Problem: Show every line below where "Blender" can be found.

Supplied data:
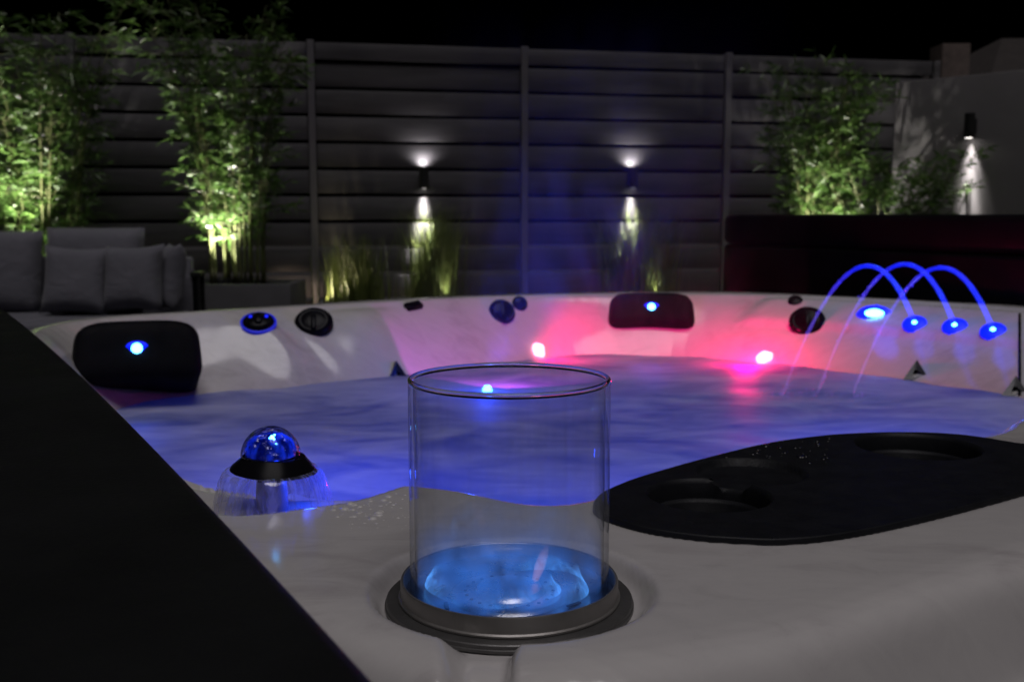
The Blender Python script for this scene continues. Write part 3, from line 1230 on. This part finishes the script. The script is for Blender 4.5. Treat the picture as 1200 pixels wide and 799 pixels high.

* * *

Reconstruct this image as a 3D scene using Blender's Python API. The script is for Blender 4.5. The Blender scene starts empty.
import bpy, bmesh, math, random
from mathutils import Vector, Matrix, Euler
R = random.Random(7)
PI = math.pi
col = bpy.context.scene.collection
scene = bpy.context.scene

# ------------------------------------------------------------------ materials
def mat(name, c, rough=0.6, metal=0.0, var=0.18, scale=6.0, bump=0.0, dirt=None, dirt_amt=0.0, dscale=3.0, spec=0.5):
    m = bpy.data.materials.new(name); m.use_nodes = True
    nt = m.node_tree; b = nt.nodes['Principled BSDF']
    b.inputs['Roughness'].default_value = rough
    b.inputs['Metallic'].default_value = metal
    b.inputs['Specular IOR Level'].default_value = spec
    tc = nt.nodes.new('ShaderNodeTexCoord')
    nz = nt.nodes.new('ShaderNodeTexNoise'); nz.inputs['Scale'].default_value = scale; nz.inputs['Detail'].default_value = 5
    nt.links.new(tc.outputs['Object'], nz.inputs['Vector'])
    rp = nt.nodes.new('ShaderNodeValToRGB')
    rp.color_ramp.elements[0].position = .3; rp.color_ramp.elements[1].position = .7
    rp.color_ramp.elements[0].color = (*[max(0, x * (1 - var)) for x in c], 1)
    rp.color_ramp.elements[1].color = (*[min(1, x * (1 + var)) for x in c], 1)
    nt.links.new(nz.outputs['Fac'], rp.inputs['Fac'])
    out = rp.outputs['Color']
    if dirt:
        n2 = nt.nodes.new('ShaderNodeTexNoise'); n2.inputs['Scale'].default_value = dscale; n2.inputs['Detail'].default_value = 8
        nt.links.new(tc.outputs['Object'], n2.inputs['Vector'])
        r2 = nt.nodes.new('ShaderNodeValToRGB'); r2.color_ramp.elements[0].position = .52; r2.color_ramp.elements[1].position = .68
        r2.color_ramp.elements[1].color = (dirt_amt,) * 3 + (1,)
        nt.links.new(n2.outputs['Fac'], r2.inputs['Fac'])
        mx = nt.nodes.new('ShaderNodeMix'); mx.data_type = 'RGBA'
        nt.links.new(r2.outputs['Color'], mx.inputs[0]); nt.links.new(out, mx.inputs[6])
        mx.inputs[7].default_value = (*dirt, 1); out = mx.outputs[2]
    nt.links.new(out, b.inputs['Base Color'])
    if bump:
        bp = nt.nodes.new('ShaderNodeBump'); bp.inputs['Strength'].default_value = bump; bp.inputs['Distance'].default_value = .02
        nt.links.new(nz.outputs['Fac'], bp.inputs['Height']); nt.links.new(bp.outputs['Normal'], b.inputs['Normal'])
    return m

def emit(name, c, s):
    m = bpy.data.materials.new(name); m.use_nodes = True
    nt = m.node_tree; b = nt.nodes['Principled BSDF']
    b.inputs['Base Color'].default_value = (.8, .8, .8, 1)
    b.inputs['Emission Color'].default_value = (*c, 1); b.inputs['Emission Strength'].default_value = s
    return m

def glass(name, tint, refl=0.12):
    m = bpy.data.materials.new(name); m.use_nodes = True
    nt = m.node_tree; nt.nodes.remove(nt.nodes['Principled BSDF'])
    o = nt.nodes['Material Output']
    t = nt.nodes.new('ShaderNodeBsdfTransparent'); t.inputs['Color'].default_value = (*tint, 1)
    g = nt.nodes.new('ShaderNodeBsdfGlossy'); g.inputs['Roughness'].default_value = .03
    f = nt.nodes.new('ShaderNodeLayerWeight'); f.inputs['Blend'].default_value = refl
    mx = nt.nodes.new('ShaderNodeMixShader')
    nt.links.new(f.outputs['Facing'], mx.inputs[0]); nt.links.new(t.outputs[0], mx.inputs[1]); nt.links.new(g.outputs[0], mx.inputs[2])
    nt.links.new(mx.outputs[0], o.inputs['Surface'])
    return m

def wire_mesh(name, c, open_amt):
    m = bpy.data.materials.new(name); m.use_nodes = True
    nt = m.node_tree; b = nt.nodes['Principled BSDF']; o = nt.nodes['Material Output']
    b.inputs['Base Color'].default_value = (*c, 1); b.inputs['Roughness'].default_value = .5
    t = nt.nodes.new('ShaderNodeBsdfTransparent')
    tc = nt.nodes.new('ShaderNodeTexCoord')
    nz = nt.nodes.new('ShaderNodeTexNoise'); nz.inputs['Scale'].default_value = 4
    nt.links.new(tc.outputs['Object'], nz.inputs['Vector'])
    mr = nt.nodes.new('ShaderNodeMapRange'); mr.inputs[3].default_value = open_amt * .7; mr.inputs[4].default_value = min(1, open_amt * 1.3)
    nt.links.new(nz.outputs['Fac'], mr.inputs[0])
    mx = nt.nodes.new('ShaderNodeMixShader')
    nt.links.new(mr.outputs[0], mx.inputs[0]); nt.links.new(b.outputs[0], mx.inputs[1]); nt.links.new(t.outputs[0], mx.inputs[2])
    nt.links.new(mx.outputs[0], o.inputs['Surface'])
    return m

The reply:
The Blender Python script for this scene continues. Write part 3, from line 1230 on. This part finishes the script. The script is for Blender 4.5. Treat the picture as 1200 pixels wide and 799 pixels high.
Reconstruct this image as a 3D scene using Blender's Python API. The script is for Blender 4.5. The Blender scene starts empty.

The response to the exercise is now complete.